Valor econômico, v.20, n.4857, 14/10/2019. Brasil, p. A6

 

Governo tentou realizar 'contrassínodo' em Roma 

Lucas Ferraz

14/10/2019

 

 

Contrariado com o Sínodo da Amazônia realizado neste mês pela Igreja Católica, o governo de Jair Bolsonaro cogitou organizar um evento em Roma, inteiramente bancado por Brasília, para se contrapor à assembleia, vista pelo Brasil como uma ingerência externa na soberania nacional.

A ideia foi apresentada ainda no primeiro semestre deste ano por um dos assessores de Bolsonaro, o general Maynard Marques de Santa Rosa, secretário especial de Assuntos Estratégicos da Presidência.

O objetivo era organizar um encontro simultâneo ao do Vaticano, com brasileiros e especialistas internacionais, para tentar desmontar a crítica - unânime no exterior - de que a política implementada no Brasil desde janeiro representa ameaça ao ambiente e a povos indígenas.

Quem relatou ao Valor a ideia do contrassínodo foi um diplomata que participou das discussões para tentar dissuadir Brasília de realizar o evento - como ocorreu.

Bolsonaro e boa parte dos ministros, sobretudo os provenientes do Exército, consideram o sínodo - convocado pelo papa Francisco há quase dois anos - uma afronta à soberania nacional por discutir formas de preservar a Amazônia e proteger as comunidades indígenas. Parte do governo brasileiro considera o papa como um “esquerdista”.

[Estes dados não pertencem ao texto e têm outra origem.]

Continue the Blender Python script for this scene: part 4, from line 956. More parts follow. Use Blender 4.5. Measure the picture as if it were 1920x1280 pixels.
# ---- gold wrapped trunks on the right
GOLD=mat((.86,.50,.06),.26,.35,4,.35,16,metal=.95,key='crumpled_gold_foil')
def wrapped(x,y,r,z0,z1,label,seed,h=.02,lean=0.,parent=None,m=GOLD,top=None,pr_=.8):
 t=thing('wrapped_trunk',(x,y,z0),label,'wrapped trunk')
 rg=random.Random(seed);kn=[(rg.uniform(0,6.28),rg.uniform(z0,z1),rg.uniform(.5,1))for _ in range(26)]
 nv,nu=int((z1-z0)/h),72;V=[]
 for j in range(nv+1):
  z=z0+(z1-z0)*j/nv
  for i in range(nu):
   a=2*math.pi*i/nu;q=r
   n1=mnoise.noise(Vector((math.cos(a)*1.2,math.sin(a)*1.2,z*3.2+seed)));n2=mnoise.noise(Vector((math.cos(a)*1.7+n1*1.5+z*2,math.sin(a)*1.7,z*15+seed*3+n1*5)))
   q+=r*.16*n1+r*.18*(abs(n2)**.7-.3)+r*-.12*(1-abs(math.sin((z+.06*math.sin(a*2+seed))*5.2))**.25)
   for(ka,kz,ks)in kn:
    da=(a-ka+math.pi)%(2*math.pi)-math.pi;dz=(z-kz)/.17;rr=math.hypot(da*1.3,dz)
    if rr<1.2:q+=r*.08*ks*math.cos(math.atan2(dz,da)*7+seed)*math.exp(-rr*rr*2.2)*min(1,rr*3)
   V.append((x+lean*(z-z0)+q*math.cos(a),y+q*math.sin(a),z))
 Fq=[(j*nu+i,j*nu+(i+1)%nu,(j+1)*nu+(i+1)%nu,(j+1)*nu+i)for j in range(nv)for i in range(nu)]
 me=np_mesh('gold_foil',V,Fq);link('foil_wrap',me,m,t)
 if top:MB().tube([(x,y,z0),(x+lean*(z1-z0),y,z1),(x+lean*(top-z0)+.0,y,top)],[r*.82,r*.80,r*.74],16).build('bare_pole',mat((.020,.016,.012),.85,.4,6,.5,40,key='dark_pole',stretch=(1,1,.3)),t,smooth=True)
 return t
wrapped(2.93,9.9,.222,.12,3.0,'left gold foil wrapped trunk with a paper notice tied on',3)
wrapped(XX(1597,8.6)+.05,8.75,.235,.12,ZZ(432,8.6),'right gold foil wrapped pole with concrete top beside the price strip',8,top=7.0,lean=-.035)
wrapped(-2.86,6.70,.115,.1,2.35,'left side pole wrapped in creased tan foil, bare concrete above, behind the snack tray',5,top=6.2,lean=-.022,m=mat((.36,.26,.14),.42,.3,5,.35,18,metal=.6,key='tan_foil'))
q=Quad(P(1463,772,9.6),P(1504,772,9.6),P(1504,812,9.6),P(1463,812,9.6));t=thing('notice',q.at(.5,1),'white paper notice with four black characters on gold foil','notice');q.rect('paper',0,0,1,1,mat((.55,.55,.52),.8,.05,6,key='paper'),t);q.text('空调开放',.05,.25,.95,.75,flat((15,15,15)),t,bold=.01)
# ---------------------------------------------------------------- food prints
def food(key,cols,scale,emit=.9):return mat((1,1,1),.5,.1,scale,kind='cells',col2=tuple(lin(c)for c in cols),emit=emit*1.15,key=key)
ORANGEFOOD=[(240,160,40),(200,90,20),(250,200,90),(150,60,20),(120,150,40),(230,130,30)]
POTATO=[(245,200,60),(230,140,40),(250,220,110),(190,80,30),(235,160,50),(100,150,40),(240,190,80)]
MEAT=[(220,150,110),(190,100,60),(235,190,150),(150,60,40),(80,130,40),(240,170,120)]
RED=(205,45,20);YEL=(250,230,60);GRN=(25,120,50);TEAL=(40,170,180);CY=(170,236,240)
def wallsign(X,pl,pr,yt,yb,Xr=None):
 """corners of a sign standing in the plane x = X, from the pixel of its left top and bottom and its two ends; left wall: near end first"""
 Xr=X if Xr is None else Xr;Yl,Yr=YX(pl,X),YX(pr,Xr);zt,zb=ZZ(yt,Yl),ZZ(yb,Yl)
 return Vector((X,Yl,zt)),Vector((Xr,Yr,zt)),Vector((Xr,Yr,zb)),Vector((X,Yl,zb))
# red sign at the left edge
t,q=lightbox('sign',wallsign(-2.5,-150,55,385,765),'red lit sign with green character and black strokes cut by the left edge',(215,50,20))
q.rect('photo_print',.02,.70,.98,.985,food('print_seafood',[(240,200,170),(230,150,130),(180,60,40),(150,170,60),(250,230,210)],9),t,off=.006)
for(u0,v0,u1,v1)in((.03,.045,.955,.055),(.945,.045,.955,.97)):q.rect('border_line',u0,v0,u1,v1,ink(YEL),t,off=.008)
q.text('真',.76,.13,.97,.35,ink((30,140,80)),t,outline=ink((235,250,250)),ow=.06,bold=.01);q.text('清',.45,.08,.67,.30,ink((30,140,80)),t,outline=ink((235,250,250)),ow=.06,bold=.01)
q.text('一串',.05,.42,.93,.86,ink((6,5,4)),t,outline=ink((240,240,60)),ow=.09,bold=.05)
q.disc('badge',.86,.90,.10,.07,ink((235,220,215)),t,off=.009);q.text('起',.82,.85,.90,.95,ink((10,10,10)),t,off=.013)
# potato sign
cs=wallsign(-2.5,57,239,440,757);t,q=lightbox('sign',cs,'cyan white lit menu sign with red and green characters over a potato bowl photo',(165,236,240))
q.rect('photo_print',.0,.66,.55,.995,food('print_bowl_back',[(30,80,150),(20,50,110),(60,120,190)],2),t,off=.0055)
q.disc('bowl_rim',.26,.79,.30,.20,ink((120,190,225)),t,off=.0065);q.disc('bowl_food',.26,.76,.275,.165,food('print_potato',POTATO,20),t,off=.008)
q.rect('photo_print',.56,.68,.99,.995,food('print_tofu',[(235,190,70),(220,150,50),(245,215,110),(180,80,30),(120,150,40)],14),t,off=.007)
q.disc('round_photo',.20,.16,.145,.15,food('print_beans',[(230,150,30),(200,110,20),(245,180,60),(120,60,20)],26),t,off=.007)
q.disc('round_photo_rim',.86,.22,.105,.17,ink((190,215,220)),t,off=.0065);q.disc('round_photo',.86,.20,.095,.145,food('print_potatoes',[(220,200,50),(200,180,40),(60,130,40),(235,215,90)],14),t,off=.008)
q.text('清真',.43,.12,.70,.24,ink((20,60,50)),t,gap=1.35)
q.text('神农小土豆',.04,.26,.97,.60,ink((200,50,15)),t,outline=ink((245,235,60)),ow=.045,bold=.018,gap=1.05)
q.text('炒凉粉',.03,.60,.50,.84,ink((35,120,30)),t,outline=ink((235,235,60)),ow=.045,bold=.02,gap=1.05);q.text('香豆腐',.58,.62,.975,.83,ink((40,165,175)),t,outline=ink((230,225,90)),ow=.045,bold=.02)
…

Na sexta-feira, ao chegar ao Vaticano para a cerimônia de canonização da freira brasileira Irmã Dulce, o vice-presidente Hamilton Mourão disse que o papa não pode ser tratado como inimigo. “O governo brasileiro em nenhum momento pode olhar o papa como inimigo. Ele é o líder maior da Igreja Católica e ela fez parte expressiva da formação da sociedade brasileira”, disse Mourão, católico fervoroso.

A assembleia do Vaticano se ocupa dos nove países amazônicos - o Brasil é o que possui a maior parte do território da floresta (67%) - e discute novas formas de evangelização, a defesa de uma ecologia integral e, conforme repetido pelos religiosos em Roma, como dar um rosto “indígena e amazônico” à igreja.

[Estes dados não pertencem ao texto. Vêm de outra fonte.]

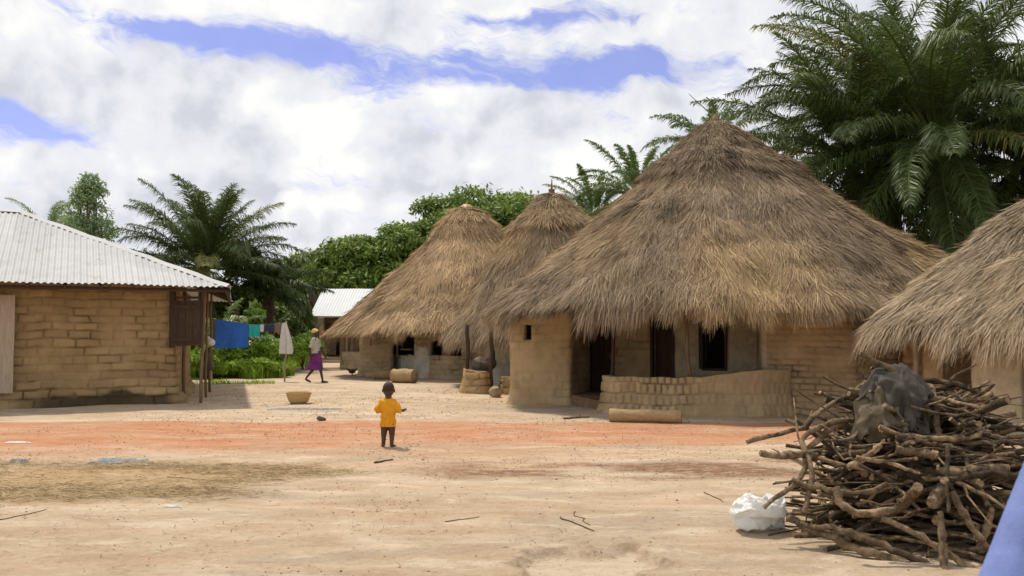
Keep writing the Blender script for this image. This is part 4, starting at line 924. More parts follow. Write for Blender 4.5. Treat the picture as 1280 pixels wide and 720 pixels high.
def sf(co): co = co.copy(); co[:, 1] *= .85; a_ = np.arctan2(co[:, 1], co[:, 0]); k = sst(.9, .4, co[:, 2]); co[:, :2] *= (1+.06*np.sin(a_*7+co[:, 2]*3)*k)[:, None]; co[:, 0] += .05*k*np.sign(co[:, 0])*.6; return co
merged('wrap_skirt', mb, M['skirt'], WM, .014, 2, fine=sf)
mb = MB(); ell(mb, (-.01, 0, 1.585), (.108, .09, .075)); ell(mb, (-.10, 0, 1.57), (.05, .05, .045)); ell(mb, (-.03, 0, 1.62), (.08, .08, .05)); merged('headscarf', mb, M['wrap_yellow'], WM, .010, 2)
# ---- bystander in blue close on the right
BP = empty('person', (1.13, 1.62, 0), .1)
tag(BP, 'bystander in a light blue shirt cut off by the lower right corner', 'person')
mb = MB()
for sg in (-1, 1):
    capsule(mb, (sg*.09, 0, .84), (sg*.10, .01, .46), .085, .055); capsule(mb, (sg*.10, .01, .46), (sg*.10, -.01, .09), .055, .038); ell(mb, (sg*.11, .06, .04), (.045, .12, .04))
ell(mb, (0, 0, .90), (.16, .11, .13)); ell(mb, (0, 0, 1.10), (.14, .10, .2)); ell(mb, (0, 0, 1.24), (.17, .10, .09)); capsule(mb, (0, 0, 1.28), (0, .01, 1.40), .05, .048)
ell(mb, (0, .015, 1.49), (.078, .095, .115)); ell(mb, (0, .11, 1.47), (.014, .018, .02)); ell(mb, (0, .06, 1.43), (.05, .05, .05))
for sg in (-1, 1):
    ell(mb, (sg*.08, .01, 1.48), (.012, .02, .03)); capsule(mb, (sg*.17, 0, 1.26), (sg*.30, -.02, .99), .045, .037); capsule(mb, (sg*.30, -.02, .99), (sg*.20, .16, .86), .035, .025); hand(mb, (sg*.20, .16, .86), (-sg*.5, .8, 0), (0, 0, -1), 1)
merged('body', mb, M['skin'], BP, .008, 2)
mb = MB(); mb.tube([(0, 0, .76), (0, 0, .95), (0, 0, 1.1), (0, 0, 1.24), (0, 0, 1.31), (0, 0, 1.335)], [.185, .175, .175, .185, .13, .065], 24)
for sg in (-1, 1): capsule(mb, (sg*.165, 0, 1.262), (sg*.315, -.02, .96), .072, .078)
def bf(co): co = co.copy(); co[:, 1] *= np.where(np.abs(co[:, 0]) < .17, .72, 1); f_ = 1-np.abs(2*vnoise(np.stack([co[:, 0]*9+co[:, 2]*7, co[:, 1]*9, co[:, 2]*3-co[:, 0]*4], -1), 3)-1); co[:, 0] += .012*(f_-.5); co[:, 1] += .012*(f_-.5); return co
merged('shirt', mb, M['shirt_blue'], BP, .009, 3, fine=bf)
mb = MB()
for sg in (-1, 1): mb.tube([(sg*.09, 0, .88), (sg*.095, 0, .5), (sg*.10, 0, .08)], [.12, .085, .075], 14)
merged('trousers', mb, M['trousers'], BP, .012, 2)
mb = MB(); ell(mb, (0, .0, 1.53), (.090, .102, .092)); merged('hair', mb, M['hair'], BP, .01, 1)
# ---- hen
h0 = G(440, 470); HN = empty('hen', (h0[0], h0[1], gz(*h0[:2]))); tag(HN, 'small dark hen pecking on bare earth beside the brick wall', 'hen')
mb = MB(); ell(mb, (0, 0, .17), (.13, .075, .08)); capsule(mb, (.08, 0, .19), (.15, 0, .24), .045, .03); ell(mb, (.17, 0, .25), (.035, .025, .028)); capsule(mb, (-.08, 0, .20), (-.20, 0, .27), .05, .02)
for sg in (-1, 1): capsule(mb, (0, sg*.03, .12), (.01, sg*.03, .01), .012, .009); capsule(mb, (.01, sg*.03, .01), (.05, sg*.035, .008), .007, .006)
merged('body', mb, M['feathers'], HN, .008, 1)
mb = MB(); mb.tube([(.20, 0, .245), (.225, 0, .235)], [.010, .002], 5); mb.build('beak', M['basket'], HN)
# ---- rocks
def rock(px, py, size, label, seed, mat='stone', name='rock', dz=0, group=None, D=None, flat=1):
    p = G(px, py) if D is None else P(px, py, D); r = np.random.default_rng(seed); mb = MB(); ell(mb, (0, 0, 0), (1, 1, 1), n=24)
    V = mb.V[0]; d = 1+.55*(fbm(V*1.3+seed, 3, seed)-.5)*2*.6+.12*(fbm(V*4+seed, 2, seed+1)-.5); V = V*d[:, None]*np.array(size)
    # flatten facets
    V = V*(1+.25*(fbm(V/np.max(size)*1.7+seed, 3, seed+2)-.5)*2)[:, None]
    for _ in range(12):
        nn = nrm(r.normal(size=3)); lim = (V @ nn).max()*r.uniform(.70, .92); e = np.maximum(V @ nn-lim, 0); V = V-e[:, None]*nn*.9
    mb.V[0] = V; z = V[:, 2].min()
    o = mb.build(name, M[mat], None, True); zz = (gz(p[0], p[1]) if D is None else p[2])
    o.location = (p[0], p[1]+size[1], zz-z*.85+dz); o.rotation_euler = (r.uniform(-.12, .12), r.uniform(-.25, .25), r.uniform(0, 6)); tag(o, label, 'rock', group); return o
rock(619, 496, (.17, .15, .14), 'round stone lying in front of the spiked hut', 1)
rock(400, 527, (.13, .08, .045), 'grey brown stone on the earth below the basket', 2, 'darkstone')
rock(600, 486, (.24, .15, .03), 'flat pale slab on the ground left of the round stone', 3, 'stone')
rock(598, 466, (.28, .2, .2), 'dark rounded stone heaped on the low mud wall', 5, 'darkstone', D=23.9)
rock(611, 464, (.22, .2, .22), 'dark stone resting beside the porch post of the spiked hut', 6, 'darkstone', D=24.2)
rock(590, 470, (.2, .2, .12), 'small brown stone at the left end of the low mud wall', 7, 'darkstone', D=23.9)
rock(737, 509, (.34, .2, .06), 'flat stone step before the dark doorway', 8, 'stone')
# ---- two log drums
for (px_, py_, rad, L, az, lab, sd) in ((481, 474, .17, .75, -.15, 'left smaller log drum lying on its side by the plastered wall', 1), (504, 479.5, .22, .75, -.45, 'right larger log drum with its hollow end showing', 2)):
    p = G(px_, py_); mb = MB(); d = np.array([math.cos(az), math.sin(az), 0]); c = np.array([0, 0, rad*.96]); t = np.linspace(-.5, .5, 11)[:, None]
    mb.tube(c+d*L*t, rad*(1+.07*np.cos(t[:, 0]*9)+.03*np.sin(t[:, 0]*23)), 18, caps=False)
    mb.tube(c+d*L*np.linspace(.5, .30, 4)[:, None], [rad*1.0, rad*.80, rad*.76, rad*.74], 18, a=.2); mb.tube(c+d*L*np.linspace(-.5, -.48, 2)[:, None], [rad, rad*.7], 18)
    o = mb.build('log_drum', M['log_wood'], None, True, origin=None); o.location = (p[0], p[1]+rad, gz(p[0], p[1])); tag(o, lab, 'log drum', 'log drums by the plastered wall')
# ---- basket
p = G(370.5, 504); mb = MB(); n_ = 36; prof = [(0, .012), (.15, .0), (.20, .04), (.238, .13), (.262, .215), (.270, .235), (.258, .240), (.245, .215), (.222, .13), (.185, .05), (.13, .02), (0, .02)]
V = []; tn = []
for (r_, z_) in prof:
    for k in range(n_*2):
        a_ = k/(n_*2)*2*PI; bump_ = (.006 if k % 2 else -.002)*(r_ > .16); V.append([(r_+bump_)*math.cos(a_), (r_+bump_)*math.sin(a_), z_]); tn.append(.2 if k % 2 == 0 else .8)
m_ = n_*2; Q = [[i*m_+k, i*m_+(k+1) % m_, (i+1)*m_+(k+1) % m_, (i+1)*m_+k] for i in range(len(prof)-1) for k in range(m_)]
BK = empty('basket', (p[0], p[1]+.2, gz(p[0], p[1])), 0); tag(BK, 'round woven cane basket sitting on the bare earth', 'basket')
mb.add(V, Q, a=tn); mb.build('bowl', M['basket'], BK)
mb = MB(); an = np.linspace(0, 2*PI, 41); mb.tube(np.stack([.268*np.cos(an), .268*np.sin(an), an*0+.238], 1), .013, 6, caps=False); mb.build('rim', M['basket'], BK, True)
# ---- washing line
la = P(264, 398, 28.6); lb = P(357, 403, 29.2)
mb = MB(); t = np.linspace(0, 1, 24)[:, None]; ln = la+(lb-la)*t; ln[:, 2] -= .16*4*t[:, 0]*(1-t[:, 0])*.8; mb.tube(ln, .006, 4)
tag(mb.build('washing_line', M['rope'], None), 'thin washing line stretched from the porch to a stick', 'washing line')
mb = MB(); q = P(353.5, 468, 29.0); wobble_pole(mb, (q[0], 29.25, -.05), (lb[0], 29.25, lb[2]+.05), .03, .022, seed=3, amp=.03)
tag(mb.build('line_pole', M['grey_wood'], None, True), 'crooked stick holding up the right end of the washing line', 'pole')
mb = MB(); q = P(266, 468, 28.6); wobble_pole(mb, (q[0]-.05, 28.65, -.05), (la[0]-.03, 28.65, la[2]+.05), .03, .022, seed=4, amp=.03)
tag(mb.build('line_pole', M['grey_wood'], None, True), 'stick holding up the left end of the washing line near the porch', 'pole')
def online(px):
    x = (px-640)/F; best = ln[np.argmin(np.abs(ln[:, 0]/ln[:, 1]-x))]; return np.array([x*best[1], best[1], best[2]])
def hung(px0, px1, py1, mat, name, label, seed, fold=.03, bottom=0, group='clothes on the washing line', taper=0, rag=0):
    a = online(px0); b = online(px1); w = 24; h = 22; bot = P(px0, py1, a[1])[2]; V = []
    r = np.random.default_rng(seed)
    for side in (0, 1):
        for j in range(h+1):
            f = j/h
            for i in range(w+1):
                u = i/w; tp = a+(b-a)*u; z1 = bot+bottom*u+rag*math.sin(u*11+seed)*.5; cx = (a+b)/2
                x = tp[0]+((a[0]*.75+b[0]*.25)-tp[0])*taper*(1-f)**1.6; z = tp[2]+.004+(z1-tp[2])*f*(1 if side == 0 else .93)
                y = tp[1]+(-.008 if side == 0 else .012)-(1 if side == 0 else -.6)*fold*f**.6*(.5+math.sin(u*PI*3.3+seed+f*.8)+.5*math.sin(u*17+seed*2+f*2))*.6
                V.append([x, y, z])
    V = np.array(V); o_ = (w+1)*(h+1); Q = []
    for s_ in (0, 1):
        for j in range(h):
            for i in range(w): k = s_*o_+j*(w+1)+i; Q.append([k, k+1, k+w+2, k+w+1])
    for i in range(w): Q.append([i, i+1, o_+i+1, o_+i])
    c = V[0].copy(); mb = MB(); mb.add(V, Q); o = mb.build(name, M[mat], None, True, origin=tuple(c)); tag(o, label, 'laundry', group); return o
hung(269.5, 310.5, 436, 'blue_cloth', 'hanging_cloth', 'large plain blue cloth hanging on the washing line', 1, .03, .03)
hung(311.5, 325, 421, 'teal_cloth', 'hanging_cloth', 'small teal cloth next to the large blue cloth', 2, .02)
hung(325.5, 330, 415, 'white_cloth', 'hanging_cloth', 'tiny white cloth right of the teal cloth', 3, .02)
hung(331, 343, 414, 'navy_cloth', 'hanging_cloth', 'small dark blue garment in the middle of the line', 4, .03, rag=.1)
hung(343, 354, 417, 'brown_cloth', 'hanging_cloth', 'small brown garment left of the white dress', 5, .03, rag=.08)
hung(265, 269, 428, 'brown_cloth', 'hanging_cloth', 'narrow pinkish brown cloth at the left end of the line', 6, .02)
hung(350, 367, 442, 'white_cloth', 'hanging_dress', 'long white dress hanging at the right end of the line', 7, .07, -.02, taper=.75)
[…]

Segundo diplomatas envolvidos com o tema, o Gabinete de Segurança Institucional (GSI) da Presidência da República era contra a realização de um evento em Roma que rivalizasse abertamente com o Vaticano. Funcionários do Itamaraty se reuniram com ministros para explicar a natureza do sínodo e argumentar que um evento contrário poderia ser visto como guerra declarada, levando a mais desgaste internacional.

Ressaltaram que o Vaticano não costuma mencionar países ou políticos em seus documentos internos, e o Sínodo da Amazônia não será exceção, como a própria Secretaria de Estado da Santa Sé já sinalizou à diplomacia brasileira.

Procurado pelo Valor por e-mail, o general Santa Rosa não respondeu. A Presidência da República também não se manifestou.

Neste mês estão previstos em Roma vários eventos com o mesmo caráter de contrassínodo, organizados por instituições conservadoras católicas críticas ao papa, que enfrenta uma das mais ruidosas oposições internas na história recente.

Um deles, realizado na véspera da abertura do sínodo, no dia 5, foi organizado pelo Instituto Plinio Corrêa de Oliveira, nome do pensador católico brasileiro de extrema direita (morto em 1995) que fundou a TFP (Tradição, Família e Propriedade), entidade que apoiou o regime militar e que ainda atua contra “toda forma de socialismo e comunismo, seja na manifestação cultural, artística política ou religiosa”.

O discurso da direita católica contrária ao papa coincide com o do governo Bolsonaro, conforme se vê nos debates e nos documentos disponíveis na rede. A TFP considera o Sínodo da Amazônia uma ameaça para a civilização ocidental (por promover um radicalismo tribal que ameaçaria o cristianismo) e lançou o slogan “o verde é o novo vermelho”.

“Não há relação direta entre nós e o governo brasileiro, mas há convergência de ideais clara”, disse Roberto de Mattei, historiador do cristianismo, presidente da Fundação Lepanto e um dos protagonistas da direita católica conversadora. “O papa é o chefe da Igreja, uma autoridade moral e religiosa, mas ao mesmo tempo é líder da esquerda mundial.” Próximo à TFP, ele foi um dos oradores do evento, assim como Bertrand de Orleans e Bragança, membro da família imperial brasileira.

Mattei considera o sínodo uma ingerência na soberania brasileira. “Se um evento do gênero se ocupasse do território dos Estados Unidos, como você acha que Trump teria se comportado?” Nesta e na próxima semana, outras reuniões dos opositores católicos serão realizadas em Roma.